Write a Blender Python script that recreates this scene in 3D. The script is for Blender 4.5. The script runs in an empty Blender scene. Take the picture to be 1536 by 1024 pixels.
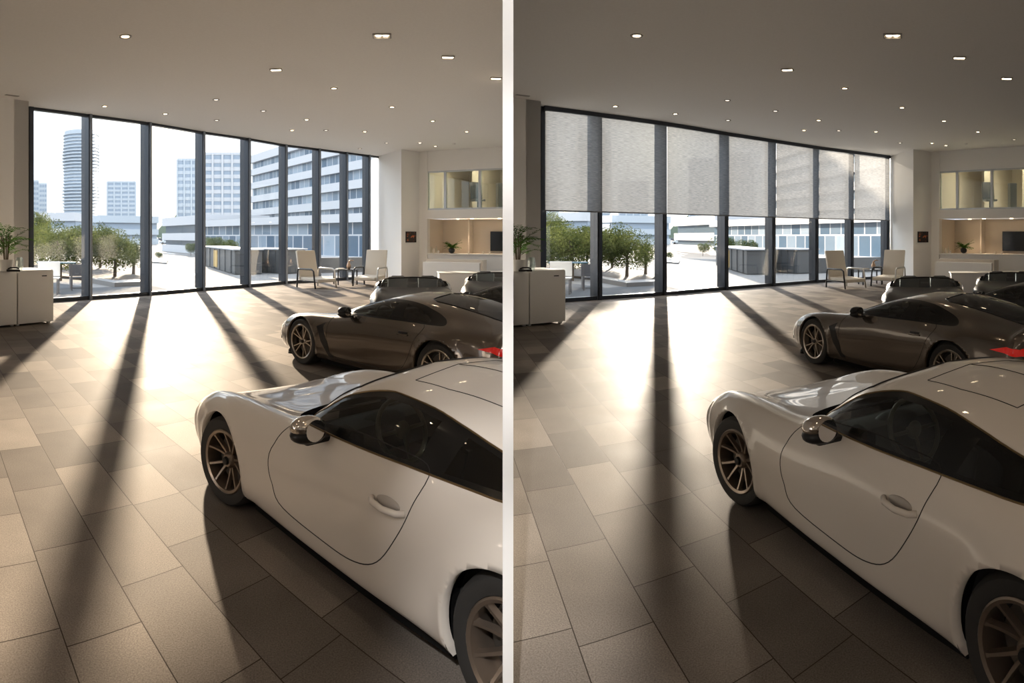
import bpy, bmesh, math, random
import numpy as np
from mathutils import Vector, Matrix
from mathutils.geometry import delaunay_2d_cdt
random.seed(7)
C = bpy.context.scene.collection
sc = bpy.context.scene
F, H0, EYE, CEIL = 900.0, 354.0, 2.04, 5.95
HALF_T = 0.0196                      # half thickness of the dividing wall
NEAR_END = 2.2

# ------------------------------------------------------------------ camera, sky, suns, exposure
cam = bpy.data.cameras.new('camera')
cam.type = 'PANO'
cam.panorama_type = 'CENTRAL_CYLINDRICAL'
cam.central_cylindrical_range_u_min = -768.0 / F
cam.central_cylindrical_range_u_max = 768.0 / F
cam.central_cylindrical_range_v_min = -(1024.0 - H0) / F
cam.central_cylindrical_range_v_max = H0 / F
cam.central_cylindrical_radius = 1.0
cam.lens = F / 1536 * 36
cam.clip_end = 2000
cam_ob = bpy.data.objects.new('camera', cam)
C.objects.link(cam_ob)
cam_ob.location = (0, 0, EYE)
cam_ob.rotation_euler = (math.pi / 2, 0, 0)
sc.camera = cam_ob
sc.view_settings.view_transform = 'Standard'
sc.view_settings.look = 'None'
sc.view_settings.exposure = 1.18
sc.view_settings.gamma = 1.0
sc.view_settings.use_curve_mapping = False
try:
    sc.cycles.max_bounces = 10
    sc.cycles.transparent_max_bounces = 16
    sc.cycles.use_denoising = True
    sc.cycles.sample_clamp_indirect = 6.0
except Exception:
    pass

SUN = {'L': ((240 - 768) / F, math.radians(17.8), 8.6, (1.0, 0.80, 0.60), 1.1),
       'R': ((990 - 768) / F, math.radians(9.3), 7.2, (1.0, 0.84, 0.68), 1.2)}
SUNDIR = {}
for k, (az, el, st, col, ang) in SUN.items():
    d = Vector((math.sin(az) * math.cos(el), math.cos(az) * math.cos(el), math.sin(el)))
    SUNDIR[k] = d
    L = bpy.data.lights.new('sun', 'SUN')
    L.energy = st; L.color = col; L.angle = math.radians(ang)
    o = bpy.data.objects.new('sun', L); C.objects.link(o)
    o.location = d * 60
    o.rotation_euler = d.to_track_quat('Z', 'Y').to_euler()

def nod(nt, typ, **kw):
    n = nt.nodes.new(typ)
    for k, v in kw.items():
        setattr(n, k, v)
    return n

w = bpy.data.worlds.new('sky'); sc.world = w
w.use_nodes = True
nt = w.node_tree
nt.nodes.clear()
out = nod(nt, 'ShaderNodeOutputWorld'); bg = nod(nt, 'ShaderNodeBackground')
tc = nod(nt, 'ShaderNodeTexCoord')
sep = nod(nt, 'ShaderNodeSeparateXYZ'); nt.links.new(tc.outputs['Generated'], sep.inputs[0])
cr = nod(nt, 'ShaderNodeValToRGB')
nt.links.new(sep.outputs['Z'], cr.inputs[0])
e = cr.color_ramp.elements
e[0].position = 0.0; e[0].color = (0.70, 0.74, 0.78, 1)
e[1].position = 1.0; e[1].color = (1.6, 1.9, 2.4, 1)
x = cr.color_ramp.elements.new(0.10); x.color = (0.62, 0.71, 0.82, 1)
x = cr.color_ramp.elements.new(0.20); x.color = (0.75, 0.84, 0.95, 1)
x = cr.color_ramp.elements.new(0.30); x.color = (2.3, 2.45, 2.65, 1)
last = cr.outputs[0]
nz = nod(nt, 'ShaderNodeTexNoise'); nz.inputs['Scale'].default_value = 3.0; nz.inputs['Detail'].default_value = 5.0
mp = nod(nt, 'ShaderNodeMapping'); mp.inputs['Scale'].default_value = (1, 1, 5)
nt.links.new(tc.outputs['Generated'], mp.inputs[0]); nt.links.new(mp.outputs[0], nz.inputs['Vector'])
rr = nod(nt, 'ShaderNodeMapRange'); rr.inputs[1].default_value = 0.5; rr.inputs[2].default_value = 0.75; rr.inputs[4].default_value = 0.5
nt.links.new(nz.outputs['Fac'], rr.inputs[0])
mc = nod(nt, 'ShaderNodeMixRGB'); nt.links.new(rr.outputs[0], mc.inputs[0]); nt.links.new(last, mc.inputs[1]); mc.inputs[2].default_value = (0.95, 0.95, 0.95, 1); rr.inputs[4].default_value = 0.35
last = mc.outputs[0]
for k in 'LR':
    az, el = SUN[k][0], math.radians(8.5)
    d = Vector((math.sin(az) * math.cos(el), math.cos(az) * math.cos(el), math.sin(el)))
    dp = nod(nt, 'ShaderNodeVectorMath', operation='DOT_PRODUCT')
    nt.links.new(tc.outputs['Generated'], dp.inputs[0]); dp.inputs[1].default_value = d
    mx = nod(nt, 'ShaderNodeMath', operation='MAXIMUM'); nt.links.new(dp.outputs['Value'], mx.inputs[0]); mx.inputs[1].default_value = 0
    for pw, colr in ((60, (0.55, 0.48, 0.38)), (700, (1.6, 1.35, 0.9))):
        pp = nod(nt, 'ShaderNodeMath', operation='POWER'); nt.links.new(mx.outputs[0], pp.inputs[0]); pp.inputs[1].default_value = pw
        cc = nod(nt, 'ShaderNodeMixRGB', blend_type='ADD')
        nt.links.new(pp.outputs[0], cc.inputs[0]); nt.links.new(last, cc.inputs[1]); cc.inputs[2].default_value = (*colr, 1)
        last = cc.outputs[0]
nt.links.new(last, bg.inputs['Color']); bg.inputs['Strength'].default_value = 0.80
nt.links.new(bg.outputs[0], out.inputs[0])

# ------------------------------------------------------------------ rooms
OFF = {'L': 0.0, 'R': 768.0}
ROT = {k: -((377 + OFF[k] - 768) / F) for k in OFF}      # room frame to world, about the z axis
def P(x, d, z=None):
    """room frame: bearing of column x in its panel at distance d"""
    a = (x - 377.0) / F
    return (d * math.sin(a), d * math.cos(a)) if z is None else (d * math.sin(a), d * math.cos(a), z)
def G(x, y):                                              # floor point seen at x, y
    return P(x, EYE * F / (y - H0))
def CL(x, y):                                             # ceiling point seen at x, y
    return P(x, (CEIL - EYE) * F / (H0 - y))
DIVAZ = {'L': (762 - 377) / F, 'R': (762 - 768 - 377) / F}
def clip_plane(room):
    a = DIVAZ[room]
    n = Vector((math.cos(a), -math.sin(a), 0))
    if room == 'L':
        return n * (-HALF_T), n                           # drop what lies beyond, towards the wall
    return n * HALF_T, -n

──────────

§ **TASK PROMPT**: Everything from the first line to the line with "NEAR_END = 2.2" must be repeated exactly, and nothing else. Leave the pictures out.

§ **SOLUTION TO THE PROBLEM**:
Write a Blender Python script that recreates this scene in 3D. The script is for Blender 4.5. The script runs in an empty Blender scene. Take the picture to be 1536 by 1024 pixels.
import bpy, bmesh, math, random
import numpy as np
from mathutils import Vector, Matrix
from mathutils.geometry import delaunay_2d_cdt
random.seed(7)
C = bpy.context.scene.collection
sc = bpy.context.scene
F, H0, EYE, CEIL = 900.0, 354.0, 2.04, 5.95
HALF_T = 0.0196                      # half thickness of the dividing wall
NEAR_END = 2.2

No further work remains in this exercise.